Można było się przekonać, jak wytapiano ołów w kamiennym piecu zrekonstruowanym według przekazów historycznych. Zaprezentowany również został pokaz pędzenia dziegciu metodą „Garnek na garnku”, a także proces elektrolitycznego otrzymywania miedzi historyczną metodą Stanisława Ignacego Łaszczyńskiego. Muzeum Przyrody i Techniki „Ekomuzeum” im. Jana Pazdura w Starachowicach zaprezentowało starożytny proces wytopu żelaza w dymarce, natomiast Osada Neolityczna z Kopca koło Iwanisk – pokaz wytopu miedzi metodami z epoki brązu.

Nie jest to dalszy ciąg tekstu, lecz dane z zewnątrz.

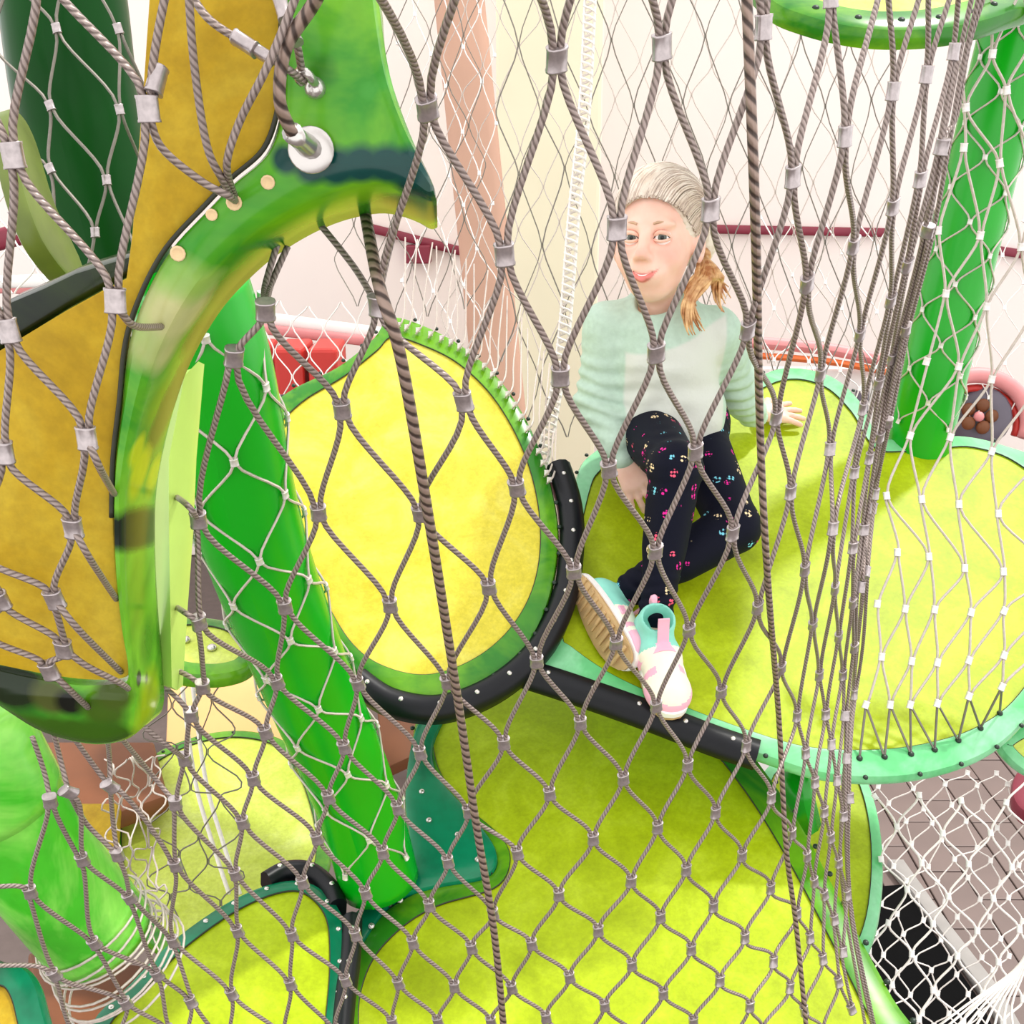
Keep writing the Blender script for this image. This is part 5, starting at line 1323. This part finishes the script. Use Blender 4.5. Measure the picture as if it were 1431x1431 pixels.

Sporo atrakcji było też dla najmłodszych. Przygotował je Zabytkowy Zakład Hutniczy w Maleńcu. Zgromadzeni widzowie mogli zobaczyć, jak odlewa się z formy ołowiane kule i żołnierzyki. Pod wrażeniem tej metody był Mateusz z Warszawy, który do Tokarni przyjechał z mamą Olą i bratem Mikołajem.
– Metoda ta polega na tym, że wytapia się rozgrzaną warstwę i następnie ta płynna warstwa jest odlewana do pojemnika i w ten sposób powstają ołowiane żołnierzyki – objaśniał.
Przy stoisku Zabytkowego Zakładu Hutniczego w Maleńcu wykonywano nie tylko ołowiane żołnierzyki, ale również dawne, kute gwoździe i podkowy szczęścia. Jak powiedział jeden z kowali, metoda wykonywania tych przedmiotów jest bardzo podobna, jak w przypadku ołowianych żołnierzyków.
– Ołów jest cięty na małe kawałki, rozgrzewany jest w specjalnej łyżce w temperaturze ponad tysiąca stopni. Następnie wlewamy tę warstwę w formy silikonowo-gumowe, musi zastygnąć, a gdy zastygnie otwieramy i jest gotowy odlew – mówił.
W rynku Sektora Małomiasteczkowego zaprezentowali się także twórcy ludowi, rzemieślnicy oraz wystawcy z rękodziełem i smacznymi potrawami.